Stated goal: Give back exactly the lines from the start of the listing to the line containing "sc.camera = cam", inclusive, and nothing beyond them.

-- Start Dataset entries --

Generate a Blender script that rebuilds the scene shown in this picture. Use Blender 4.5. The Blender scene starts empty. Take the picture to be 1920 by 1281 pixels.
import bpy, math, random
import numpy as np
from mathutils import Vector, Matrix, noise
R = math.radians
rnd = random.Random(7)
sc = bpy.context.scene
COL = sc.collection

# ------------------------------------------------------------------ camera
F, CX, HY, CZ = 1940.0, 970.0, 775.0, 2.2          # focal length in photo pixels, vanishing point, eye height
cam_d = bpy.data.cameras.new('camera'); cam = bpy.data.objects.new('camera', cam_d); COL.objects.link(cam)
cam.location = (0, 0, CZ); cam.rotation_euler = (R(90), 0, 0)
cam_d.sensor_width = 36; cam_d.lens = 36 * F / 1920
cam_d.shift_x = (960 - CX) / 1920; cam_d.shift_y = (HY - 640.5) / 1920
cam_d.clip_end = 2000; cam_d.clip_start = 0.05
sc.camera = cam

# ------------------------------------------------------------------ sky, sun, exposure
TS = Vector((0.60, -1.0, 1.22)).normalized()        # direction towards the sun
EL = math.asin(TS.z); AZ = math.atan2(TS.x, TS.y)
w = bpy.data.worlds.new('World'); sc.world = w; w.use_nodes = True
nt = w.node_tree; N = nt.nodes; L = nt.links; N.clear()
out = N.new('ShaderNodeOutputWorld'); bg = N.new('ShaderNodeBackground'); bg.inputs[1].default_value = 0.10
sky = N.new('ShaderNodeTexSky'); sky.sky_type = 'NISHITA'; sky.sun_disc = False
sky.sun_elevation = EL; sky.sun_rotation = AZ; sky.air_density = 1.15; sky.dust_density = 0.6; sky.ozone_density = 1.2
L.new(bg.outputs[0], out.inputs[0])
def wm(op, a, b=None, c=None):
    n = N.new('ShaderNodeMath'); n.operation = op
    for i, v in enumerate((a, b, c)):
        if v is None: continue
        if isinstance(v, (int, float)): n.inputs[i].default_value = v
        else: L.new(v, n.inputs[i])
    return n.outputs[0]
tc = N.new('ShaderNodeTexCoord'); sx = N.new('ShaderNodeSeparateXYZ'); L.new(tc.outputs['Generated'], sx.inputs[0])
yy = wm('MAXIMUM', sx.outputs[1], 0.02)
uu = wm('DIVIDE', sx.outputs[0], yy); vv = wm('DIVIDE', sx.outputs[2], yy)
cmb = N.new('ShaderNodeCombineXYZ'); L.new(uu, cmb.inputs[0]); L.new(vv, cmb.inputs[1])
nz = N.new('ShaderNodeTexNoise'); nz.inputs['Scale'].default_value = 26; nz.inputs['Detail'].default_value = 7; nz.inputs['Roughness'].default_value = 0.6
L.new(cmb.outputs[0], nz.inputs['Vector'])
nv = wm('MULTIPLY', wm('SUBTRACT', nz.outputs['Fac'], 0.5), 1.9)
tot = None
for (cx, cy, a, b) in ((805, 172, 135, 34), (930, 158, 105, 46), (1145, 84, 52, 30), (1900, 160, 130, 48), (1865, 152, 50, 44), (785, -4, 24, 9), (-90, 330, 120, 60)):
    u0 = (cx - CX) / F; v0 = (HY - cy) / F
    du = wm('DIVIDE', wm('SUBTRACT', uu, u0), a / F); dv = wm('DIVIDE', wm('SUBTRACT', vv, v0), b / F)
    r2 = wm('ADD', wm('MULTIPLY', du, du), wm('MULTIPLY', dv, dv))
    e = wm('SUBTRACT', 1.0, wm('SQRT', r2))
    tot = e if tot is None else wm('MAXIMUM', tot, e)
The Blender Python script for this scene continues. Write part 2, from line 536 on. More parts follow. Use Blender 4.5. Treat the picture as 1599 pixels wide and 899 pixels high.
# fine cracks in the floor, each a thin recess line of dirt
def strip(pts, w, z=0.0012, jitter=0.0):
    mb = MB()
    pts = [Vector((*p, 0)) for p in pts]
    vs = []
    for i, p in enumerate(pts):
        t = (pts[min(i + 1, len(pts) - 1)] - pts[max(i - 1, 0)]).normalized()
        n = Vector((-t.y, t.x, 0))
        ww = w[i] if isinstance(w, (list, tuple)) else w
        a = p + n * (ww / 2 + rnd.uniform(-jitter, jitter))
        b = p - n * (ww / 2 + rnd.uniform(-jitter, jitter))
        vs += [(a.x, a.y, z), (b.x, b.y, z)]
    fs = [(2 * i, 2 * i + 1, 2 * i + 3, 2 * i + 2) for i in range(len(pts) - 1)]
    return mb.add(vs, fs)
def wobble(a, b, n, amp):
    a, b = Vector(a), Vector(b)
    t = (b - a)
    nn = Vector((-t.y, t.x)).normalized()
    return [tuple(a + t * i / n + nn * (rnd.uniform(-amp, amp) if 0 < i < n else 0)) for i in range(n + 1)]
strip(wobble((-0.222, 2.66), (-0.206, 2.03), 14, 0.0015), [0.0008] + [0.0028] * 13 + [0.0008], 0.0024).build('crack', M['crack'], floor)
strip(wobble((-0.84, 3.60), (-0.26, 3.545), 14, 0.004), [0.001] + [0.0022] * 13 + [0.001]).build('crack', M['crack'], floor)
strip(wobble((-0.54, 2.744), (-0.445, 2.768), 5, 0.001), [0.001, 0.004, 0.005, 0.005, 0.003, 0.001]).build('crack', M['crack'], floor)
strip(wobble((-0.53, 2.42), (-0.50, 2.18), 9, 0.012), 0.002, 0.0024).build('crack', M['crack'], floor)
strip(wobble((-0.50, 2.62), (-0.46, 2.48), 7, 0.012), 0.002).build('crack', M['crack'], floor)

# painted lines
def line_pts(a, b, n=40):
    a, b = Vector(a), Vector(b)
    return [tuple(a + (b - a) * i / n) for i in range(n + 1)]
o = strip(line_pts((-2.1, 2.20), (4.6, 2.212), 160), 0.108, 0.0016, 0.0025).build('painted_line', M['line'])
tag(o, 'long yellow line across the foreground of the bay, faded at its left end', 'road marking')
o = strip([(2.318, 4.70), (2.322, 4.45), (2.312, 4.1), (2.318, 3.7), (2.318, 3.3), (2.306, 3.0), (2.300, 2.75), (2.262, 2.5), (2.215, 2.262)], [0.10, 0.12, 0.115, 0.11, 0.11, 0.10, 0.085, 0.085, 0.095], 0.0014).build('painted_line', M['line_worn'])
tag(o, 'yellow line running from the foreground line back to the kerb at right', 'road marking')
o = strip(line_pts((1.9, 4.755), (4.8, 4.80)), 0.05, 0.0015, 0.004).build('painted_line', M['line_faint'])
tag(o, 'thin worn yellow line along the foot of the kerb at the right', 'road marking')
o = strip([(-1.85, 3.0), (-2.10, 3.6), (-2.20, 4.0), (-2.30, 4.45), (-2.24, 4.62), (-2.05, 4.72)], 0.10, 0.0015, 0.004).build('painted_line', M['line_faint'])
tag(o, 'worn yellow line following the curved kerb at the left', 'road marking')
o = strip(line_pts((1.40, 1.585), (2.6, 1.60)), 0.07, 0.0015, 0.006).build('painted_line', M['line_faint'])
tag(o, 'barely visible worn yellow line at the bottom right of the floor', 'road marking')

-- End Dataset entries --

Written solution:
Generate a Blender script that rebuilds the scene shown in this picture. Use Blender 4.5. The Blender scene starts empty. Take the picture to be 1920 by 1281 pixels.
import bpy, math, random
import numpy as np
from mathutils import Vector, Matrix, noise
R = math.radians
rnd = random.Random(7)
sc = bpy.context.scene
COL = sc.collection

# ------------------------------------------------------------------ camera
F, CX, HY, CZ = 1940.0, 970.0, 775.0, 2.2          # focal length in photo pixels, vanishing point, eye height
cam_d = bpy.data.cameras.new('camera'); cam = bpy.data.objects.new('camera', cam_d); COL.objects.link(cam)
cam.location = (0, 0, CZ); cam.rotation_euler = (R(90), 0, 0)
cam_d.sensor_width = 36; cam_d.lens = 36 * F / 1920
cam_d.shift_x = (960 - CX) / 1920; cam_d.shift_y = (HY - 640.5) / 1920
cam_d.clip_end = 2000; cam_d.clip_start = 0.05
sc.camera = cam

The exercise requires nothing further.